Rectifying our thoughts and intentions
IN the face of the many good developments taking place today, we have to be ready to quickly rectify our thoughts and intentions so that we avoid getting easily carried away by the passing if not false allurements that these achievements and accomplishments usually bring.
This means that whatever we do with these new developments, whether we are inventing them or studying them or using and enjoying them, we should refer them always to God. Short of that, we open ourselves to the possibility of getting into a spin of merely worldly forces that despite their highs and perks can get us nowhere but our own corruption.
Obviously, these new developments, like our new technologies, can give us some advantages and conveniences. But we should always remember that whatever advantage or convenience they give can only have a relative value.
They can only acquire an absolute value if referred to God and invented, studied, used or enjoyed according to God’s providence. Otherwise, they can pose as potential danger to us, since they can spoil us or occasion in us many moral anomalies, like vanity, pride, lust, greed, envy, etc.
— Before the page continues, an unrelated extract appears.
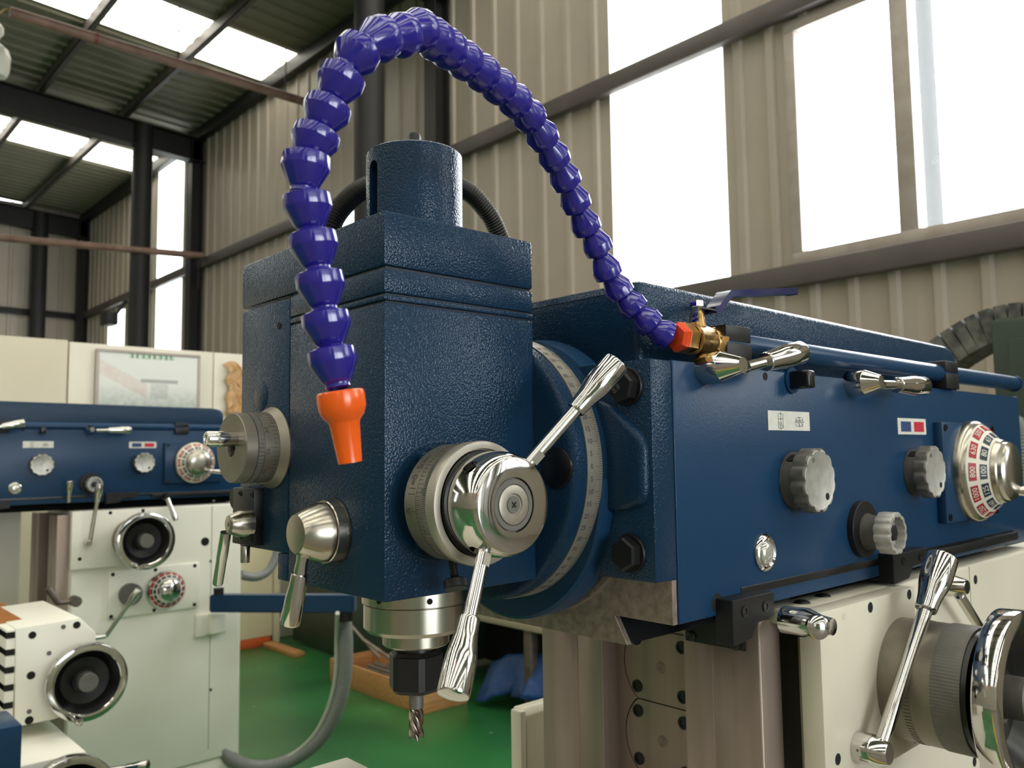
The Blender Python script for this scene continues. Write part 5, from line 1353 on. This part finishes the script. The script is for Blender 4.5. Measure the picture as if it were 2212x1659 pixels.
for k in range(4):
    for j in range(5):
        L = rs.uniform(0.35, 0.55) if j % 2 else rs.uniform(0.25, 0.4)
        c = Vector((XCr + 0.062 + 0.056 * j, (ylo + yhi) / 2 + rs.uniform(-0.16, 0.16), 0.032 + 0.034 * k)); a = rs.uniform(-0.03, 0.03)
        bar(c, Vector((math.sin(a), math.cos(a), 0)), L, rs.uniform(0.010, 0.0155), rs.choice((4, 6, 14)))
for yy, tilt, wh in ((4.33, 0.6, 'near'), (4.66, 0.5, 'middle'), (4.88, 0.75, 'far')):
    L = 0.30; d = Vector((-math.cos(tilt) * 0.5, math.cos(tilt) * 0.85, math.sin(tilt))).normalized()
    lo = Vector((XCr + 0.20, yy - 0.1, 0.165)); bar(lo + d * L / 2, d, L, 0.012, 4, 'square steel bar sticking up from the %s part of the pine crate' % {'near': 'near right', 'middle': 'middle', 'far': 'far left'}[wh])
# lath on the floor, blue tarp and bin under the bench
la, lb_ = on(578, 1396, 'Z', 0), on(645, 1420, 'Z', 0)
org(((la.x + lb_.x) / 2, (la.y + lb_.y) / 2, 0))
tag(MB().box((la.x - 0.04, lb_.y, 0), (la.x + 0.05, la.y, 0.035), 0.003).build('wooden_lath', M_wood), 'bare wooden lath lying on the green floor beside the bench', 'wood')
tarp = MB(); rs = random.Random(2); gv = []
org((3.36, 3.8, 0.1))
for j in range(9):
    row = []
    for i in range(15):
        y_ = 2.95 + i * 0.072; sag = 0.05 * math.sin(i * 1.3) + 0.03 * math.sin(i * 2.9 + 1)
        z_ = 0.36 - j * 0.028 - (0.10 * max(0, i - 10) / 4) - 0.03 * abs(math.sin(i * 0.8))
        row.append(tarp.bm.verts.new((3.42 - 0.012 * j + sag * j / 8, y_, max(0.03, z_))))
    gv.append(row)
for j in range(8):
    for i in range(14): tarp.bm.faces.new((gv[j][i], gv[j][i + 1], gv[j + 1][i + 1], gv[j + 1][i]))
tpo = tarp.build('tarpaulin', M_tarp, smooth=60); tpo.modifiers.new('s', 'SOLIDIFY').thickness = 0.006
tag(tpo, 'crumpled blue tarpaulin stuffed under the open bench end', 'tarpaulin')
org((3.62, 3.6, 0))
bi = thing('plastic_bin', 'black plastic bin on the floor under the bench below the blue tarpaulin', 'bin', (3.62, 3.75, 0))
MB().lathe((3.62, 3.75, 0), PZ, [(0, 0), (0, 0.11), (0.17, 0.14), (0.17, 0.13), (0.02, 0.10), (0.02, 0)], 28).build('bin_body', M_blackp, bi)
MB().lathe((3.62, 3.75, 0.16), PZ, [(0, 0.138), (0, 0.15), (0.015, 0.15), (0.015, 0.138)], 28).build('bin_rim', M_blackp, bi)

# ------------------------------------------------------------------ dark machine with a cable chain at the far right
gb = on(2142, 780, 'X', 3.3); gt = on(2150, 688, 'X', 3.3)
gm = thing('green_machine', 'dark green machine cabinet with an arched cable chain behind the ram end', 'machine', (3.7, gb.y - 0.6, 0))
MB().box((3.3, gb.y - 1.4, 0.0), (4.2, gb.y, gt.z), 0.02).build('machine_body', M_dkgreen, gm)
MB().box((3.285, gb.y - 1.35, 0.5), (3.302, gb.y - 0.06, gt.z - 0.08), 0.006).build('front_door', M_dkgreen, gm)
chp = [on(x, y, 'X', 3.42) for x, y in ((1960, 860), (2020, 790), (2080, 745), (2140, 712), (2200, 696), (2280, 690))]
cpath = resample(spline(chp, 20), 0.045)
for i, (a, b) in enumerate(zip(cpath, cpath[1:])):
    d = (b - a); ln_ = MB(); n_ = d.normalized().cross(Vector((1, 0, 0))).normalized()
    A = []
    for s0 in (a, b - d * 0.12):
        A.append([ln_.bm.verts.new(s0 + Vector((u, 0, 0)) + n_ * v) for u, v in ((-0.09, -0.066), (0.09, -0.066), (0.09, 0.060), (-0.09, 0.060))])
    ln_.bm.faces.new(A[0]); ln_.bm.faces.new(A[1][::-1])
    for k in range(4): ln_.bm.faces.new((A[0][k], A[1][k], A[1][(k + 1) % 4], A[0][(k + 1) % 4]))
    ln_.build('chain_link', M_dkplastic, gm, smooth=0)
MB().cyl((3.42, chp[0].y, 0.0), (3.42, chp[0].y, chp[0].z), 0.04, seg=16).build('chain_support', M_steel, gm)
q = [on(x, y, 'X', 3.27) for x, y in ((2190, 905), (2204, 915), (2212, 945), (2216, 1010), (2216, 1100))]
pth, rad = corrugated(spline(q, 8), 0.02, 0.012, 0.002)
MB().tube(pth, rad, 12).build('grey_conduit', M_greytube, gm)

# ------------------------------------------------------------------ overhead pipes and lamp
org((3.3, 9.05, 5.83))
hp_ = thing('ceiling_pipe', 'long rusty brown pipe running under the roof at upper left', 'pipe', (3.3, 9.05, 5.83))
p0, p1 = on(22, 26, 'Y', 9.05), on(655, 232, 'X', 4.97)
MB().cyl(p0, Vector((4.97, 9.12, p1.z)), 0.052, seg=18).build('tube', M_pipe, hp_)
pm = p0 + (Vector((4.97, 9.12, p1.z)) - p0) * 0.235; dpp = (Vector((4.97, 9.12, p1.z)) - p0).normalized()
MB().lathe(pm, dpp, [(0, 0.05), (0, 0.057), (0.03, 0.057), (0.03, 0.05)], 18).build('pipe_clip', mat('red_clip', rgb(130, 70, 60), 0.5), hp_)
for t_ in (0.5, 0.9):
    c = p0 + (Vector((4.97, 9.12, p1.z)) - p0) * t_
    MB().cyl(c, Vector((c.x, c.y, roof_z(c.x) - 0.1)), 0.008, seg=8).build('hanger_rod', M_steel, hp_)
hp2 = thing('wall_pipe', 'thin pale brown pipe crossing the far end of the hall below mid height', 'pipe', (3.0, 12.5, 4.5))
a, b = on(-150, 500, 'Z', 4.5), on(440, 553, 'Z', 4.5)
MB().cyl(a, b, 0.05, seg=16).build('tube', M_pipe, hp2)
MB().cyl(b + (a - b) * 0.02, Vector((b.x + (a.x - b.x) * 0.02, b.y + (a.y - b.y) * 0.02, 4.0)), 0.012, seg=8).build('pipe_bracket', M_steel, hp2)
# pendant lamp hanging from the pipe end
lc = CAM + ray(-9, 128) * proj(p0)[2]
lm = thing('pendant_lamp', 'white faceted pendant lamp hanging from the end of the brown pipe', 'lamp', tuple(lc))
MB().lathe(lc + Vector((0, 0, 0.16)), -PZ, [(0, 0), (0, 0.04), (0.05, 0.10), (0.13, 0.128), (0.27, 0.120), (0.33, 0.10), (0.345, 0.06), (0.35, 0)], 8, spin=0.3).build('lamp_shade', M_enamel, lm, smooth=20)
MB().lathe(lc + Vector((0, 0, 0.36)), -PZ, [(0, 0), (0.0, 0.03), (0.04, 0.06), (0.10, 0.06), (0.14, 0.03), (0.20, 0.015), (0.20, 0)], 20).build('lamp_cap', M_enamel, lm)
MB().tube(spline([lc + Vector((0, 0, 0.36)), lc + Vector((0.0, 0, 0.50)), p0 + Vector((-0.09, 0, -0.05)), p0 + Vector((-0.03, 0, 0.02)), p0 + Vector((0.06, 0, 0.0))], 8), 0.008, 8).build('lamp_cord', mat('yellow_cord', rgb(170, 140, 70), 0.5), lm)
# flood lamp on the far wall by the low window
fpos = on(243, 690, 'X', 4.7)
fl2 = thing('flood_lamp', 'small dark flood lamp on a bracket in front of the far low window', 'lamp', tuple(fpos))
MB().box((fpos.x - 0.16, fpos.y - 0.18, fpos.z - 0.12), (fpos.x + 0.05, fpos.y + 0.18, fpos.z + 0.12), 0.03).build('lamp_body', M_steel, fl2)
MB().cyl(fpos, Vector((4.95, fpos.y + 0.1, fpos.z + 0.38)), 0.03, seg=10).build('bracket_arm', M_steel, fl2)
In our involvement with them, let us quickly thank God for whatever advantage they give us. If we are amazed at what these new technologies, for example, can accomplish, let’s not forget that we should first be amazed at God’s power and wisdom that is behind all these amazing developments.
We should not just stop at being amazed at the ingenuity of the inventor concerned, or at the technical perfections the gadgets possess. We should relate everything to God as the ultimate source and goal of all these developments.
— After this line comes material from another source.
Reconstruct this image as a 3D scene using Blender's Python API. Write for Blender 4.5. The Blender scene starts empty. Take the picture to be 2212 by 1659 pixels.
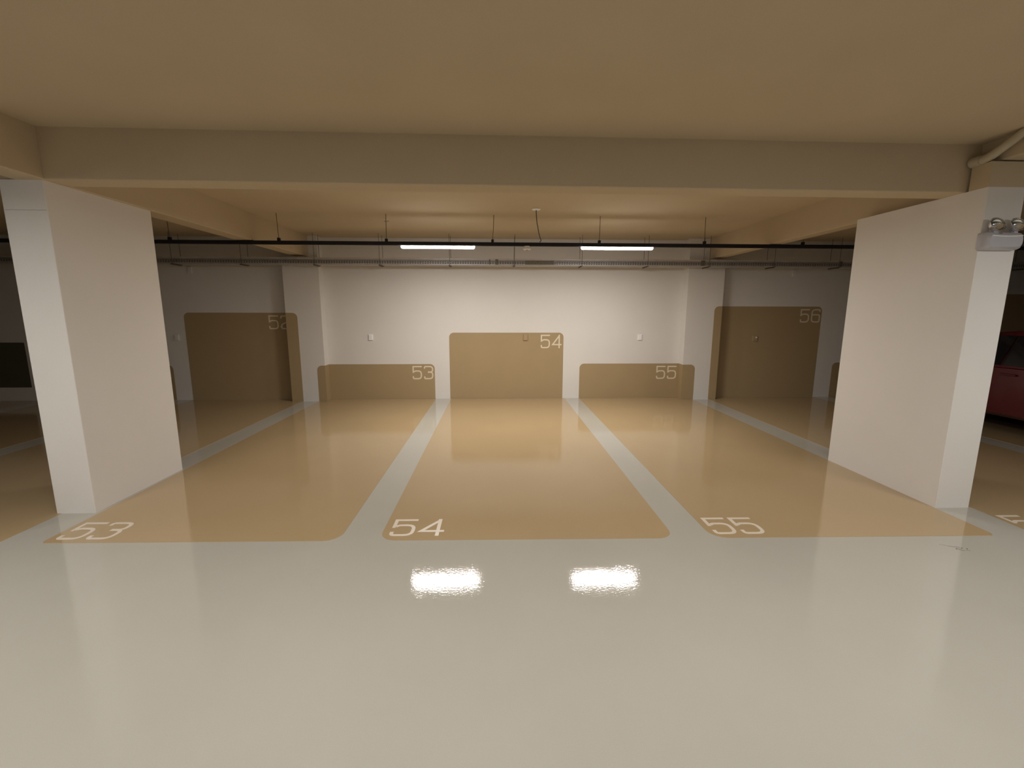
import bpy, bmesh, math, random
from mathutils import Vector, Matrix
random.seed(7)
PI = math.pi
S = bpy.context.scene
C = bpy.context.collection

# ------------------------------------------------------------------ measures (metres)
H_CAM = 1.62
Z_CEIL = 2.893          # ceiling slab
Z_BEAM = 2.544          # underside of the beams
Y_WALL = 8.178          # back wall
Y_PIL = 7.981           # front of the wall pilasters
X0, X1 = -15.0, 15.0    # side walls
Y0 = -9.0               # wall behind the camera
def y_front(x): return 2.956 - 0.0166 * x     # front line of the painted bays

# ------------------------------------------------------------------ materials
def new_mat(name):
    m = bpy.data.materials.new(name); m.use_nodes = True
    nt = m.node_tree; b = nt.nodes['Principled BSDF']
    return m, nt, b
def pmat(name, col, rough=0.5, metal=0.0, spec=0.5, noise=0.0, nscale=8.0, bump=0.0, bscale=80.0, coat=0.0, coat_rough=0.05, grain=0.0, gscale=260.0, bdist=0.002, wave=0.0):
    m, nt, b = new_mat(name)
    b.inputs['Base Color'].default_value = (*col, 1)
    b.inputs['Roughness'].default_value = rough
    b.inputs['Metallic'].default_value = metal
    b.inputs['Specular IOR Level'].default_value = spec
    b.inputs['Coat Weight'].default_value = coat
    b.inputs['Coat Roughness'].default_value = coat_rough
    geo = nt.nodes.new('ShaderNodeNewGeometry')
    last = None
    def mul(amount, scale, detail):
        nonlocal last
        n = nt.nodes.new('ShaderNodeTexNoise'); n.inputs['Scale'].default_value = scale; n.inputs['Detail'].default_value = detail
        nt.links.new(geo.outputs['Position'], n.inputs['Vector'])
        r = nt.nodes.new('ShaderNodeMapRange'); r.inputs[1].default_value = 0.25; r.inputs[2].default_value = 0.75
        r.inputs[3].default_value = 1 - amount; r.inputs[4].default_value = 1 + amount
        nt.links.new(n.outputs['Fac'], r.inputs[0])
        x = nt.nodes.new('ShaderNodeVectorMath'); x.operation = 'SCALE'
        if last is None: x.inputs[0].default_value = col
        else: nt.links.new(last, x.inputs[0])
        nt.links.new(r.outputs[0], x.inputs['Scale'])
        last = x.outputs[0]
    if noise: mul(noise, nscale, 4)
    if grain: mul(grain, gscale, 2)
    if last is not None: nt.links.new(last, b.inputs['Base Color'])
    if bump:
        n = nt.nodes.new('ShaderNodeTexNoise'); n.inputs['Scale'].default_value = bscale; n.inputs['Detail'].default_value = 3
        nt.links.new(geo.outputs['Position'], n.inputs['Vector'])
        bp = nt.nodes.new('ShaderNodeBump'); bp.inputs['Strength'].default_value = bump; bp.inputs['Distance'].default_value = bdist
        nt.links.new(n.outputs['Fac'], bp.inputs['Height'])
        out = bp
        if wave:
            n2 = nt.nodes.new('ShaderNodeTexNoise'); n2.inputs['Scale'].default_value = 5.0; n2.inputs['Detail'].default_value = 2
            nt.links.new(geo.outputs['Position'], n2.inputs['Vector'])
            b2 = nt.nodes.new('ShaderNodeBump'); b2.inputs['Strength'].default_value = wave; b2.inputs['Distance'].default_value = 0.01
            nt.links.new(n2.outputs['Fac'], b2.inputs['Height']); nt.links.new(bp.outputs[0], b2.inputs['Normal']); out = b2
        nt.links.new(out.outputs[0], b.inputs['Normal'])
        if coat: nt.links.new(out.outputs[0], b.inputs['Coat Normal'])
    return m
def emat(name, col, strength):
    m, nt, b = new_mat(name)
    b.inputs['Base Color'].default_value = (0.9, 0.9, 0.9, 1)
    b.inputs['Emission Color'].default_value = (*col, 1)
    b.inputs['Emission Strength'].default_value = strength
    return m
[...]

More importantly, we should try our best to discern how these new developments are supposed to play or to work in the abiding providence of God. They should never just be an object of our own plans and designs.
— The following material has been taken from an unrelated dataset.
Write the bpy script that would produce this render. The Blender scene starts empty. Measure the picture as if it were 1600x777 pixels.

Without referring them to God’s providence, they can only become tools to our own selfish designs that we often mask with extravagant hypes and clever deceits. Let’s remember that without God, the only thing we can do is evil. Christ said it clearly: “Whoever is not with me is against me, and whoever does not gather with me scatters.” (Lk 11,23)
Let us explode the myth that we can do some good even without God’s help and providence. This, of course, does not detract from the truth of our faith that God can derive good even from the evil that we produce.
But this should never be an excuse for us to do whatever we want to do, since we can rationalize that God can always derive good even from the evil that we produce. Let’s remember that God’s omnipotence and his love for us that is full of mercy never do away with the requirements of justice.
We should see to it that we are always rectifying our thoughts and intentions, always referring everything to God who is the only one who can determine what is truly good and evil, safe and dangerous in the new developments we are having today.